The request ::
Tally the lines that contain the string "from" and state that total without comment.

## Start Dataset section

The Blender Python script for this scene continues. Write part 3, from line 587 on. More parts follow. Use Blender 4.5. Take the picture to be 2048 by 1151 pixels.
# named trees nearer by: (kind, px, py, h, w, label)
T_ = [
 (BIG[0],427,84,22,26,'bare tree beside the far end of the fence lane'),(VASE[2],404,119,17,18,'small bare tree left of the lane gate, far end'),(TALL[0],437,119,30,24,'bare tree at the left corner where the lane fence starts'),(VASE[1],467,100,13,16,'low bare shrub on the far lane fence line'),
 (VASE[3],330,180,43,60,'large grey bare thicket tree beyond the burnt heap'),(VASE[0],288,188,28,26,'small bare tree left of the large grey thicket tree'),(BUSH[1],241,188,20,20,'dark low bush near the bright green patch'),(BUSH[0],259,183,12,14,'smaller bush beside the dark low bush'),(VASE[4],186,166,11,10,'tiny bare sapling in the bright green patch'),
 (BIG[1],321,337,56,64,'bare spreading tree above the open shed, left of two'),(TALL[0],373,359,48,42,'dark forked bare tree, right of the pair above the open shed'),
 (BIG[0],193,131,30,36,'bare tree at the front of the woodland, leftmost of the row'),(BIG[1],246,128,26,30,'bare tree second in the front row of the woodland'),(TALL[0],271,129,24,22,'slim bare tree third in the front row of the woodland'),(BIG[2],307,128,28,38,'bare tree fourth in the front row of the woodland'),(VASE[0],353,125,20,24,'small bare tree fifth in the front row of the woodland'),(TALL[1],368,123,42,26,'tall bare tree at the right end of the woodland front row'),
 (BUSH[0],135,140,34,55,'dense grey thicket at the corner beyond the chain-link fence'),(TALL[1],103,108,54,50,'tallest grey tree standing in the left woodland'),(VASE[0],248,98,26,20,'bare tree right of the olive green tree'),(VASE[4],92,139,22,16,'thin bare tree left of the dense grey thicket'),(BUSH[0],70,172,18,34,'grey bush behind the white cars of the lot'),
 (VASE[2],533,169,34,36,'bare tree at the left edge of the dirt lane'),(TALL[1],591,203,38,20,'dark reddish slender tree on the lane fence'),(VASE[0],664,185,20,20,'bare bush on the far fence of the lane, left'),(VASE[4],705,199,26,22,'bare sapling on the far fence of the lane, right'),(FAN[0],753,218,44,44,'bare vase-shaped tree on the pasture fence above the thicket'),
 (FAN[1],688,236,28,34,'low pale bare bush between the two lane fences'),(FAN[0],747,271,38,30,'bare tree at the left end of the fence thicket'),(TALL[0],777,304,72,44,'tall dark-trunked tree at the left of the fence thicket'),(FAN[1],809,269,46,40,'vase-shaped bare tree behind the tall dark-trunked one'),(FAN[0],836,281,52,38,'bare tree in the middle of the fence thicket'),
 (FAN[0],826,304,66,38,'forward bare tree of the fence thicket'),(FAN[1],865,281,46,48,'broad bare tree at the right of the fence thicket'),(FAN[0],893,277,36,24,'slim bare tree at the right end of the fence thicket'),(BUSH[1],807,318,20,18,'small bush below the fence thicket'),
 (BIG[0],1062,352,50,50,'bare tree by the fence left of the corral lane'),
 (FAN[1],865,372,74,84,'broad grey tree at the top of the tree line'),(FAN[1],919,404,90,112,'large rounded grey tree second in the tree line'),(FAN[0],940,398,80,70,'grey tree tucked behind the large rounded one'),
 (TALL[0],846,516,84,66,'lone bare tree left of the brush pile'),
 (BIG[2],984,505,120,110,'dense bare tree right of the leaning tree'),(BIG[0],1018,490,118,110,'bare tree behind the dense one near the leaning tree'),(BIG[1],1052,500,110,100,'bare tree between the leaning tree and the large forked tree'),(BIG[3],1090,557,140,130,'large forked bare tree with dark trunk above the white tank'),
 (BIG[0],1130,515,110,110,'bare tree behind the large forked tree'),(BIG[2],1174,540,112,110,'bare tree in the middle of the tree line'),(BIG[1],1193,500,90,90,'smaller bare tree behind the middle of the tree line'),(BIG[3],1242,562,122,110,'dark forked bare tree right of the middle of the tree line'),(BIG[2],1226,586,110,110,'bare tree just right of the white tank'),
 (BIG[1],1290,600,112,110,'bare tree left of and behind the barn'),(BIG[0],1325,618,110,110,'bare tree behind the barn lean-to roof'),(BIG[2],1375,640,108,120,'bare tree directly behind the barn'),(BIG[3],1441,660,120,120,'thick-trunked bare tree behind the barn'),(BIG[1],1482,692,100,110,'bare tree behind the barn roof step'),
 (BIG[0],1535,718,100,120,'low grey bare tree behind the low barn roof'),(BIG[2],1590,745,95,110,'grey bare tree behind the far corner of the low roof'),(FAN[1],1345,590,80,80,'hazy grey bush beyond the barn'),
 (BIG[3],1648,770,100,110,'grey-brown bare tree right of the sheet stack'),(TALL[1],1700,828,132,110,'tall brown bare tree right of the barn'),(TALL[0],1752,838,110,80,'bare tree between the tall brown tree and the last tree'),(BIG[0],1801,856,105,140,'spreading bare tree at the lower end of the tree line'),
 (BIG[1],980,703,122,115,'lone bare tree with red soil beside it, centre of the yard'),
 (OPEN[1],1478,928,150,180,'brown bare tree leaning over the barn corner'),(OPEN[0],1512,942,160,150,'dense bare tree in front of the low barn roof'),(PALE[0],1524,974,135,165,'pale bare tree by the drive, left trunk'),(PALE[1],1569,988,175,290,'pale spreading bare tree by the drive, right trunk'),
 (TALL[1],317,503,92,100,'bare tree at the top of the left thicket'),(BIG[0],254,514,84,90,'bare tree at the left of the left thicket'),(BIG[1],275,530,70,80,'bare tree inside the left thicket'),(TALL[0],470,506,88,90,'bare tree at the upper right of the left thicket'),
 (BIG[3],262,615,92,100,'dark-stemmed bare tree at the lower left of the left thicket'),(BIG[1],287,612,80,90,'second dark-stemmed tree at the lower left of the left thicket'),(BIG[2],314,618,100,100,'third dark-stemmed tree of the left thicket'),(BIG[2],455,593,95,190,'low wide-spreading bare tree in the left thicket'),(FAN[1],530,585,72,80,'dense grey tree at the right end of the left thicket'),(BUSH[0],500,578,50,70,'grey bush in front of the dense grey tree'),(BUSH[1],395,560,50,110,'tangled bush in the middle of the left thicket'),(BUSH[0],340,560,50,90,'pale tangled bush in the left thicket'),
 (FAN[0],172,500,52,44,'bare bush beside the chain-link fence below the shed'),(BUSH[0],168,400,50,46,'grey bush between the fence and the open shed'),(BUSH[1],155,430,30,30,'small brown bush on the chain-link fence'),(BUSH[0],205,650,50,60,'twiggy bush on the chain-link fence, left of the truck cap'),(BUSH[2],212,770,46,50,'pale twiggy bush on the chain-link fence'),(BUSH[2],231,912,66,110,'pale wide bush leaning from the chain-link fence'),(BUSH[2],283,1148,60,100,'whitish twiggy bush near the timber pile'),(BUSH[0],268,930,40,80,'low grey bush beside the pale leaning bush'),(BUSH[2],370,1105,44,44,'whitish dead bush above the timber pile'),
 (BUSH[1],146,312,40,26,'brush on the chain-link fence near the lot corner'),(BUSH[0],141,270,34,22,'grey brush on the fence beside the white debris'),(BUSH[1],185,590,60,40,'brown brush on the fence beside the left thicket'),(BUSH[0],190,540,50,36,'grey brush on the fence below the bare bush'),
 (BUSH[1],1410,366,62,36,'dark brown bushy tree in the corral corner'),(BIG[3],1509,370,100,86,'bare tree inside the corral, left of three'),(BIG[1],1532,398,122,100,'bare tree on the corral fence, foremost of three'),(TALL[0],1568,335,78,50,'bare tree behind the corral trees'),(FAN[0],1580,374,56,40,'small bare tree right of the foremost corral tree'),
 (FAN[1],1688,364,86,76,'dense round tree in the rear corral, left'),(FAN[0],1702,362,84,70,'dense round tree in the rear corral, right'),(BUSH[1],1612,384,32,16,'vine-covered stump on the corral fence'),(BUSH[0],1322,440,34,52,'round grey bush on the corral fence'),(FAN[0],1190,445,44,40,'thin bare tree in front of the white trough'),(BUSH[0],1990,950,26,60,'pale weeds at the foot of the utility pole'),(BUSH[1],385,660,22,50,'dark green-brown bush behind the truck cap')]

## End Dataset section

Solved exercise ::
2